Zamindari Abolition and Land Reforming Act, 1950 the Supreme Court has held
that keeping in view the object of legislation and by applying the rule of
contextual interpretation it becomes clear that the same would include human
being and a body of individuals which have juridical or non-juridical status. (
See Oswal Fats & Oils Ltd. v. Commr. (Admn.), (2010)4SCC728. )


Therefore, the first requirement of the
legal provision being satisfied, we have to consider the second condition.  As far as the second requirement is
concerned, it does not need any elaboration to say that a trust is capable of
holding property.


Therefore, both the requirements to be
a beneficiary under Section 9 of the Indian Trusts Act are satisfied and a
trust can be a beneficiary in another trust.

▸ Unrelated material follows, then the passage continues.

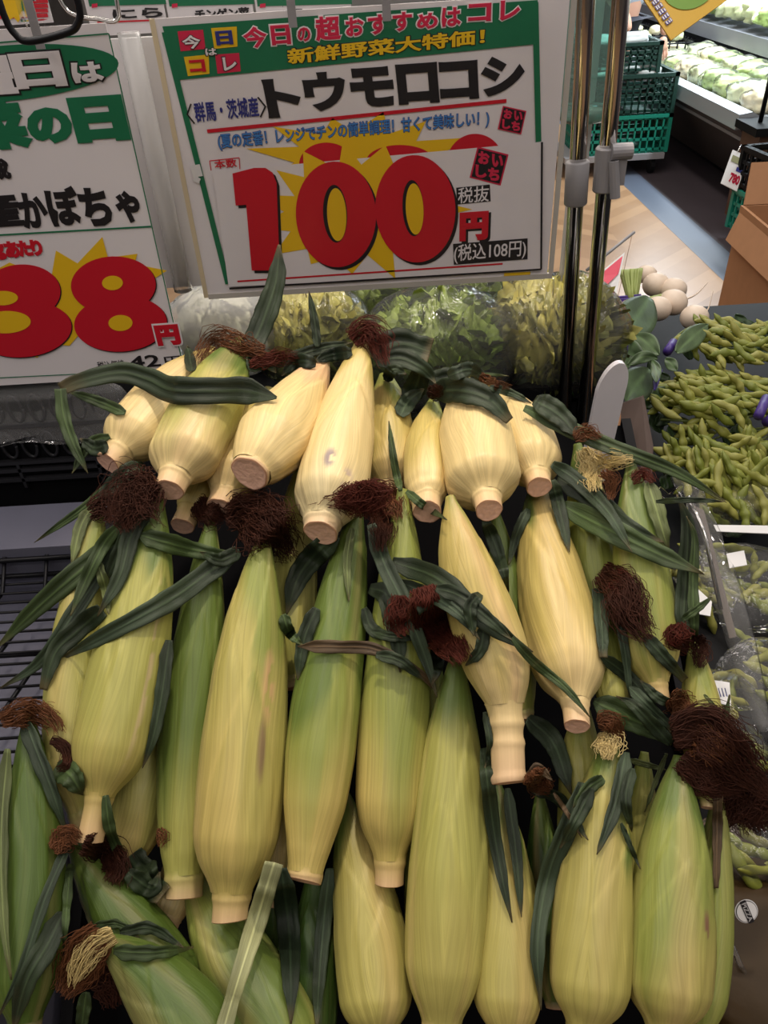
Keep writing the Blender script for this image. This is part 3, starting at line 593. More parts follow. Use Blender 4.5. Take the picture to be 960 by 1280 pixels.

Our trust laws mostly follow the
principles of English trust laws. 
Interestingly, however, the English Law does not recognise this
principle.  The general rule under
English Law is that a trust must have a ‘cestui que trust’.  A (private) trust to be valid must be for the
benefit of individuals …. or must be in that class of trusts for the benefit of
the public which the courts recognise as charitable in the legal sense of the
term (see Lewin on Trusts, 2008 edition, page 102 para 4.38).  The term ‘cestui que trust’ is defined to
mean ‘a beneficiary under / of a trust; one entitled to the income and profits
of trust funds; a person in whose favour the trust is created’ (see P. Ramanathan
Aiyar’s Law Lexicon 4th Edition Volume 2  page 1079). 
Halsbury’s Laws of England also provides that a trust may be created in
favour of any person to whom a gift can legally be made and a trust may also be
created for charitable purposes but not in general for a non-charitable purpose
or object or a non-human beneficiary … in general equity will refuse to
recognise a trust other than a charitable trust unless it is for benefit of
ascertained or ascertainable beneficiaries. 
Therefore, it is clear that under English Law a private trust has to be
for the benefit of individuals and that another trust cannot be named as a
beneficiary under a trust.


Accordingly, it is established that under Indian Law a
trust can be named as a beneficiary under another trust.